19 enero, 2011

0 Madrid: Cómo convertir el arte en dolor de cabeza


Museo del Prado
De paso por Madrid, me debatía entre visitar sus tradicionales sitios turísticos de postal, léase; Puerta de Alcalá, Cibeles, estación de Atocha, la Gran Vía, el Santiago Bernabéu -aunque soy culé, me interesaba visitar el fortín rival-, etc. o darme una vuelta por sus museos más importantes. Principal inconveniente, la voracidad del tiempo (sólo tenía un par de días). Sabiendo que quizá no tendría otra oportunidad en la vida, elegí lo segundo. Siendo un crío alucinaba contemplando las principales obras pictóricas de la Humanidad, que ilustraban mi viejo y querido Larousse y otros libros. Y cuando puse pie en la capital española se me vino inmediatamente a la cabeza, la idea de verificar por mis propios ojos tales obras de arte. ‘Ver para creer’ dicen.
Casualmente, esos días en que el otoño concedía un bellísimo tono a los parques y avenidas de la ciudad, se exponía una muestra itinerante de Rembrandt. Así que tomé boleto y aguardé pacientemente en la fila de curiosos por ver la colección del notable pintor holandés. Entramos, a los pocos minutos el salón rebosaba de gente, entre tropiezos buscaba identificar los cuadros más importantes, reconocí algunos, pero extrañamente no estaba el ejemplar que más deseaba conocer, el enigmático ‘Autorretrato con dos círculos’. Primer chasco.

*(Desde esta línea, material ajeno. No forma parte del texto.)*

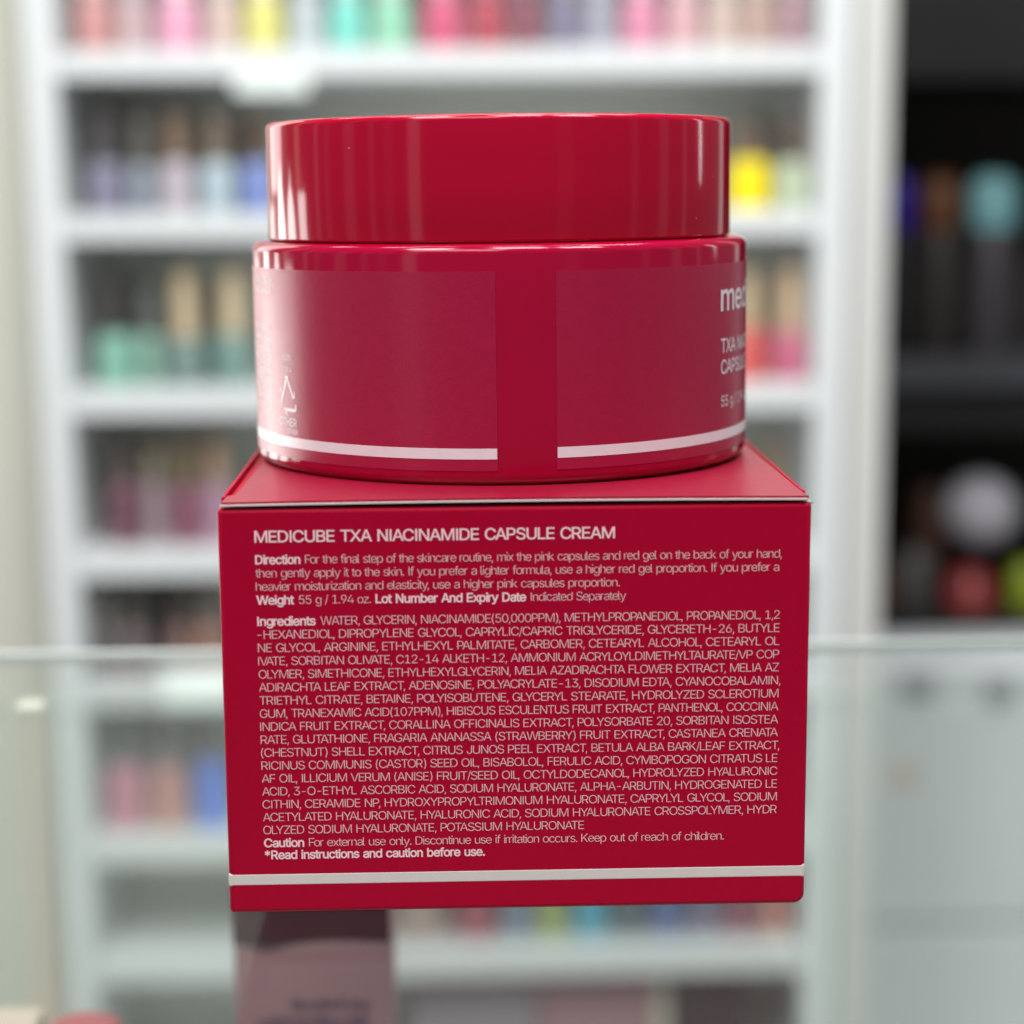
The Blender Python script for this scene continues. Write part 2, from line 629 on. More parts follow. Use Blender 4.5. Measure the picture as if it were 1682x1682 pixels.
ING = [
    'WATER, GLYCERIN, NIACINAMIDE(50,000PPM), METHYLPROPANEDIOL, PROPANEDIOL, 1,2',
    '-HEXANEDIOL, DIPROPYLENE GLYCOL, CAPRYLIC/CAPRIC TRIGLYCERIDE, GLYCERETH-26, BUTYLE',
    'NE GLYCOL, ARGININE, ETHYLHEXYL PALMITATE, CARBOMER, CETEARYL ALCOHOL, CETEARYL OL',
    'IVATE, SORBITAN OLIVATE, C12-14 ALKETH-12, AMMONIUM ACRYLOYLDIMETHYLTAURATE/VP COP',
    'OLYMER, SIMETHICONE, ETHYLHEXYLGLYCERIN, MELIA AZADIRACHTA FLOWER EXTRACT, MELIA AZ',
    'ADIRACHTA LEAF EXTRACT, ADENOSINE, POLYACRYLATE-13, DISODIUM EDTA, CYANOCOBALAMIN,',
    'TRIETHYL CITRATE, BETAINE, POLYISOBUTENE, GLYCERYL STEARATE, HYDROLYZED SCLEROTIUM',
    'GUM, TRANEXAMIC ACID(107PPM), HIBISCUS ESCULENTUS FRUIT EXTRACT, PANTHENOL, COCCINIA',
    'INDICA FRUIT EXTRACT, CORALLINA OFFICINALIS EXTRACT, POLYSORBATE 20, SORBITAN ISOSTEA',
    'RATE, GLUTATHIONE, FRAGARIA ANANASSA (STRAWBERRY) FRUIT EXTRACT, CASTANEA CRENATA',
    '(CHESTNUT) SHELL EXTRACT, CITRUS JUNOS PEEL EXTRACT, BETULA ALBA BARK/LEAF EXTRACT,',
    'RICINUS COMMUNIS (CASTOR) SEED OIL, BISABOLOL, FERULIC ACID, CYMBOPOGON CITRATUS LE',
    'AF OIL, ILLICIUM VERUM (ANISE) FRUIT/SEED OIL, OCTYLDODECANOL, HYDROLYZED HYALURONIC',
    'ACID, 3-O-ETHYL ASCORBIC ACID, SODIUM HYALURONATE, ALPHA-ARBUTIN, HYDROGENATED LE',
    'CITHIN, CERAMIDE NP, HYDROXYPROPYLTRIMONIUM HYALURONATE, CAPRYLYL GLYCOL, SODIUM',
    'ACETYLATED HYALURONATE, HYALURONIC ACID, SODIUM HYALURONATE CROSSPOLYMER, HYDR',
    'OLYZED SODIUM HYALURONATE, POTASSIUM HYALURONATE']
bm = bmesh.new()
for i, s in enumerate(ING):
    z = (39.80 - i * (39.80 - 11.13) / 16) * mm
    x1 = 8.93 if i == 16 else (35.2 if s.endswith(',') else 34.98)
    add_flat_line(bm, [('Ingredients', 1), (s, 0)] if i == 0 else [(s, 0)], X0 + 0.03 * mm, x1 * mm, z, CB * 1.01, YT)
mesh_obj('ingredients_text', bm, m_print, carton)

bm = bmesh.new()
add_flat_line(bm, [('Caution', 1), ('For external use only. Discontinue use if irritation occurs. Keep out of reach of children.', 0)], X0 + 0.05 * mm, 27.87 * mm, 9.32 * mm, CB, YT)
add_flat_line(bm, [('*Read instructions and caution before use.', 1)], X0 + 0.1 * mm, -4.45 * mm, 7.63 * mm, CB, YT)
mesh_obj('caution_text', bm, m_print, carton)

# ------------------------------------------------------------------ red jar
JX, JY, RL, RB, HB, HL = -0.00062, 0.0482, 0.03501, 0.03749, 0.03267, 0.04998
jar = empty('cream_jar', (JX, JY, H + 0.00096))
jar.rotation_euler = (0, -0.0045, 0)
tag(jar, 'round glossy crimson cream jar with wide screw lid standing on top of the carton', 'jar')

body = [(0, 0.0006), (RB - 0.006, 0.0006), (RB - 0.0032, 0.0)] + arc(RB - 0.0014, 0.0014, 0.0014, -90, 0, 6) + \
       [(RB, 0.010), (RB, 0.022)] + arc(RB - 0.0013, HB - 0.0013, 0.0013, 0, 80, 7) + \
       [(RL - 0.0006, HB + 0.0001), (RL - 0.0008, HB - 0.0003), (RL - 0.0016, HB - 0.0003), (RL - 0.0016, HB + 0.003), (0, HB + 0.003)]
mesh_obj('jar_body', lathe_bm(body, 256), m_plastic, jar, smooth=True, angle=50)
lidp = [(0, HB + 0.0031), (RL - 0.0012, HB + 0.0031), (RL - 0.0012, HB + 0.00018)] + arc(RL - 0.0004, HB + 0.00058, 0.0004, -90, 0, 3) + \
       [(RL, HB + 0.008), (RL, HL - 0.006)] + arc(RL - 0.0009, HL - 0.0009, 0.0009, 0, 90, 7) + [(RL - 0.003, HL), (RL - 0.0034, HL - 0.0002), (0, HL - 0.0002)]
mesh_obj('lid', lathe_bm(lidp, 256), m_lid, jar, smooth=True, angle=50)


def ang(a_deg, r, z):
    a = math.radians(a_deg)
    return (r * math.sin(a), -r * math.cos(a), z)


def wrap_patch(a0, a1, z0, z1, r, n=220, th=0.00003):
    b = bmesh.new()
    rows = []
    for i in range(n + 1):
        a = a0 + (a1 - a0) * i / n
        rows.append((b.verts.new(ang(a, r, z0)), b.verts.new(ang(a, r, z1)), b.verts.new(ang(a, r - th, z0)), b.verts.new(ang(a, r - th, z1))))
    for A, B in zip(rows, rows[1:]):
        b.faces.new((A[0], B[0], B[1], A[1]))
        b.faces.new((A[1], B[1], B[3], A[3]))
        b.faces.new((A[0], A[2], B[2], B[0]))
    for A in (rows[0], rows[-1]):
        b.faces.new((A[0], A[1], A[3], A[2]))
    return b


label = mesh_obj('wrap_label', wrap_patch(10.3, 357.8, 0.0021, 0.0291, RB + 0.00007, 260, 0.00006), m_label, jar, smooth=True, angle=50)
mesh_obj('label_stripe', wrap_patch(10.4, 357.75, 0.00372, 0.00520, RB + 0.00010, 260, 0.00002), m_jarprint, label, smooth=True, angle=50)


def wrap_text(bm, s, a_left, z, cap, weight=0.0, track=-0.03, xs=1.0, right=False):
    v, f, w = layout(s, weight, track)
    k = cap / CAP
    off = -w if right else 0
    R = RB + 0.00011
    vv = [bm.verts.new(ang(a_left + math.degrees((x + off) * k * xs / R), R + l * 0.000004, z + y * k)) for x, y, l in v]
    for p in f:
        try:
            bm.faces.new([vv[i] for i in p])
        except ValueError:
            pass


bm = bmesh.new()
wrap_text(bm, 'medicube', 56.0, 22.4 * mm, 3.9 * mm, 0.010, -0.03, 1.25)
mesh_obj('logo_text', bm, m_jarprint, label)
bm = bmesh.new()
wrap_text(bm, 'TXA NIACINAMIDE', 56.2, 16.3 * mm, 2.05 * mm, 0.004, -0.04, 1.08)
wrap_text(bm, 'CAPSULE CREAM', 56.3, 13.25 * mm, 2.05 * mm, 0.004, -0.04, 1.08)
wrap_text(bm, '55 g / 1.94 oz.', 56.5, 8.5 * mm, 1.6 * mm, 0.000, -0.03)
mesh_obj('front_text', bm, m_jarprint, label)

# recycling mark: three bent arrows round the small characters
bm = bmesh.new()


def stroke(p, q, wd):
    """flat bar on the label from p to q, both (arc mm, z mm) about the mark's centre"""
    R = RB + 0.00011
    d = Vector((q[0] - p[0], q[1] - p[1]))
    nrm = Vector((-d.y, d.x)).normalized() * wd * 0.68
    vs = []
    for pt, s in ((p, 1), (q, 1), (q, -1), (p, -1)):
        x, z = pt[0] + s * nrm.x, pt[1] + s * nrm.y
        vs.append(bm.verts.new(ang(-56.0 + math.degrees(x * mm / R), R, (11.0 + z) * mm)))
    bm.faces.new(vs)


stroke((-0.2, 2.5), (-1.75, -0.7), 0.30)
stroke((-1.75, -0.7), (-1.85, -1.5), 0.22)
stroke((-2.3, 0.7), (-1.7, 0.9), 0.22)
stroke((0.15, 2.55), (1.7, -0.2), 0.30)
stroke((1.25, 0.05), (1.95, 0.0), 0.22)
stroke((1.95, 0.9), (1.95, -0.1), 0.22)
stroke((-0.6, 2.8), (0.35, 2.75), 0.24)
stroke((2.3, -1.0), (2.2, -1.9), 0.26)
stroke((-0.9, -1.9), (2.2, -1.9), 0.30)
stroke((-0.9, -1.7), (-0.2, -2.7), 0.24)
mesh_obj('recycling_mark', bm, m_jarprint, label)
bm = bmesh.new()
wrap_text(bm, 'OTHER', -52.4, 6.75 * mm, 1.15 * mm, 0.008, -0.03, 1.0, True)
wrap_text(bm, 'OTHER', -52.1, 5.65 * mm, 0.75 * mm, 0.000, -0.03, 1.0, True)
wrap_text(bm, 'ooth', -54.0, 16.2 * mm, 0.95 * mm, 0.000, -0.03, 1.0, True)
wrap_text(bm, 'inks', -54.0, 14.6 * mm, 0.95 * mm, 0.000, -0.03, 1.0, True)
for k, s in enumerate(('WATER, GLYCERIN,', 'NIACINAMIDE', 'METHYLPROPANEDIOL', 'PROPANEDIOL, 1,2', 'HEXANEDIOL', 'DIPROPYLENE', 'GLYCOL, CAPRYLIC', 'TRIGLYCERIDE', 'GLYCERETH-26')):
    wrap_text(bm, s, -64.0, (20.2 - 1.45 * k) * mm, 0.85 * mm, 0.000, -0.03, 1.0, True)
wrap_text(bm, 'CAPSULE CREAM', -62.0, 27.0 * mm, 0.9 * mm, 0.000, -0.03, 1.0, True)
wrap_text(bm, 'NIACINAMIDE', -63.0, 25.6 * mm, 0.9 * mm, 0.000, -0.03, 1.0, True)
mesh_obj('back_text', bm, m_jarprint, label)

# ------------------------------------------------------------------ cartons inside the counter
m_mauve = material('mauve carton card', (0.36, 0.195, 0.215), 0.5, 0.3, 0.06, 60)
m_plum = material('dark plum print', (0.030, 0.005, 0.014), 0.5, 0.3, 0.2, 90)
m_violet = material('faded violet print', (0.11, 0.06, 0.11), 0.5, 0.3, 0.1, 90)
pk = empty('mauve_carton', (-0.0382, 0.135, -0.12))
tag(pk, 'mauve carton with dark plum top band and faded violet print, standing under the counter glass', 'box')
child('carton_body', box_bm(-0.0539, -0.0224, 0.119, 0.146, -0.12, -0.0400, 0.0006), m_mauve, pk)
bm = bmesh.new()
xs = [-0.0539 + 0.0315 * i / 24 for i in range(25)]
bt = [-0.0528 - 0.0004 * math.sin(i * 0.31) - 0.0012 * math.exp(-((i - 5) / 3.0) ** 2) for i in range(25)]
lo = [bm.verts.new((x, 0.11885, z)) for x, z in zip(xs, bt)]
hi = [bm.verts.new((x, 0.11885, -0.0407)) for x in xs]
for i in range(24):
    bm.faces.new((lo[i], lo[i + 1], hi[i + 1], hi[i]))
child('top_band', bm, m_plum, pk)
bm = bmesh.new()
for row, (xa, xb, z, h) in enumerate(((-0.0425, -0.0262, -0.0672, 0.0026), (-0.0495, -0.0265, -0.0712, 0.0030))):
    n = 7 + 3 * row
    for i in range(n):
        x = xa + (xb - xa) * i / n
        hh = h * random.uniform(0.6, 1.0)
        box_bm(x, x + (xb - xa) / n * random.uniform(0.55, 0.9), 0.11880, 0.11886, z, z + hh, 0, 1, bm)
child('violet_print', bm, m_violet, pk)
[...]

Poco a poco me fui introduciendo por las laberínticas salas del Museo del Prado, aunque tenía en mente qué cuadros y autores deseaba conocer, como todo neófito entusiasta comencé por las primeras salas. Obras impresionantes, algunas tan enormes en extensión que no salía de mi asombro. Transcurrió un par de horas, la vista me empezó a cobrar factura, dudé sobre continuar.  ‘A tomar por saco’ me dije, vayamos a ver ‘Las Meninas’, ‘El conde duque de Olivares’ (siempre me llamó la atención su enorme nariz) y ‘La rendición de Breda’ y punto final pensé. En el trayecto pude ver algunos cuadros de Murillo y reconocer otros del Greco. Así, viendo que las salas nunca se terminaban, decidí acabar mi primer paseo pictórico. Mareante.
Bastante prevenido, dudé entre visitar otro museo o irme de paseo por algún otro sitio, pero pudo más mi necesidad de conocer a Picasso y su ‘Guernica’. No quedaba lejos el Reina Sofía. Recorrí sus asépticas y frías salas, sin detenerme a observar las muestras de arte moderno, hasta que tropecé con las obras de Miró. Reconocí cómo no, algunas de sus maravillosas obras y ese estilo tan peculiar de manejar los colores y formas que lo ha hecho tan famoso. Pero también vi algunos disparates como un fondo blanco salpicado de puntos negros o trazos sin ton ni son, o un collage de madera y plancha sin ninguna explicación, expuestos por llevar la firma de Miró u otros artistas de renombre. Claro, ¡el arte por el arte!
A punto de perder la esperanza, llegué a la sala exclusiva del Guernica, nunca había imaginado que fuera imponente, el cuadro es tan intimidante que muchos visitantes guardan un silencio respetuoso, casi de funeral. Me arrimé contra la pared enfrente y lo contemplé extasiado por diez minutos. Abandoné el museo, afuera soplaba un viento frio, el malestar de cabeza empezaba a remitir.
A la mañana siguiente me fui a la Caixa Fórum, a contemplar una exposición arqueológica de la cultura etrusca (maravillosos orfebres), pero esta vez el recorrido fue pausado, sin sobredosis. Es que el arte es adictivo.
Esto es lo que concede la alegría de vivir.